The strongest evidence that Boston has no need of an even bigger convention center is that the private-sector isn't building one. If entrepreneurs don't see a sound economic rationale for investing in a new facility, the odds are excellent that no such rationale exists. And if the Boston Convention & Exhibition Center was a bad idea at 516,000 square feet, at twice the size it will be even worse.
When the BCEC opened in 2004, state officials bragged about all the private hotel development it would lead to. "Boom Time for Boston Hotels," the Massachusetts Convention Center Authority crowed in a lavish ad. "When a Convention Center Comes to Town, Hotels Are Sure to Follow."
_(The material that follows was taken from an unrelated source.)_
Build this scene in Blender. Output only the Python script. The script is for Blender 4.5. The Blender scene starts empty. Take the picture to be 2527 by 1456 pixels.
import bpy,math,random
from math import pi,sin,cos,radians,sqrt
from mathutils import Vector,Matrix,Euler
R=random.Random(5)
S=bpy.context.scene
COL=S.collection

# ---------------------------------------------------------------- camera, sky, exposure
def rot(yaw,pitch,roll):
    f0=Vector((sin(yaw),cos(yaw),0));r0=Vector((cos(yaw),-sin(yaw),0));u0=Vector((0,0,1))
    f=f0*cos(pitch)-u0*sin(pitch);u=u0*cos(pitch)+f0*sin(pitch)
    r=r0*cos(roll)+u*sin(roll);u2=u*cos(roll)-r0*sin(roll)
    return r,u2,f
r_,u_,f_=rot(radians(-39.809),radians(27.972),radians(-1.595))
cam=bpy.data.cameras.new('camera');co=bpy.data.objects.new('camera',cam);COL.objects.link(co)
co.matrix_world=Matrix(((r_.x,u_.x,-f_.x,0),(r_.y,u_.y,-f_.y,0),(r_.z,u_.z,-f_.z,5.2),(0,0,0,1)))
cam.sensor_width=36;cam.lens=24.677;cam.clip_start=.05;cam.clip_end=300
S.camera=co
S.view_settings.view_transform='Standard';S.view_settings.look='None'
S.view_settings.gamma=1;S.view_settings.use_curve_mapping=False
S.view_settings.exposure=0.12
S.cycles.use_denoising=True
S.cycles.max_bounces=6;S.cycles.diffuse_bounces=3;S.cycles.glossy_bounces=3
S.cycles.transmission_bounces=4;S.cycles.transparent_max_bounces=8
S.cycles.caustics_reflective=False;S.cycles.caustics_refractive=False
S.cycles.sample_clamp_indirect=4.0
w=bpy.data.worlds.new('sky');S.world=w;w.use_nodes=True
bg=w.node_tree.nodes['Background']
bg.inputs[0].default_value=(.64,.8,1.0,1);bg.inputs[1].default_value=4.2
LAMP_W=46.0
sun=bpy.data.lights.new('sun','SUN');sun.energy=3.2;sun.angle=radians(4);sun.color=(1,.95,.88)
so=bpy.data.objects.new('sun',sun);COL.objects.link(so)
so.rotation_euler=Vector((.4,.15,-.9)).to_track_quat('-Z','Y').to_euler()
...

But the hotels didn't follow, doubtless for the same reason the convention center never generated the volume of business the consultants had predicted: The demand just isn't there. Yet rather than acknowledge being wrong, officials blame the convention center's weak performance on the lack of hotels. And as if confusing cause and effect isn't bad enough, now they are campaigning not only to double the convention-center's capacity with tax funds, but to force taxpayers to subsidize the construction of 1,000 new hotel rooms as well -- hotel rooms for which there is no measurable demand.
The whole thing is such an outrageous racket. Once again the politicos will expand their empire. Once again crony capitalism will enrich a handful of wired business operators. And once again Joe and Jane Taxpayer will pay through the nose. How many times must we see this movie before we finally shut it off?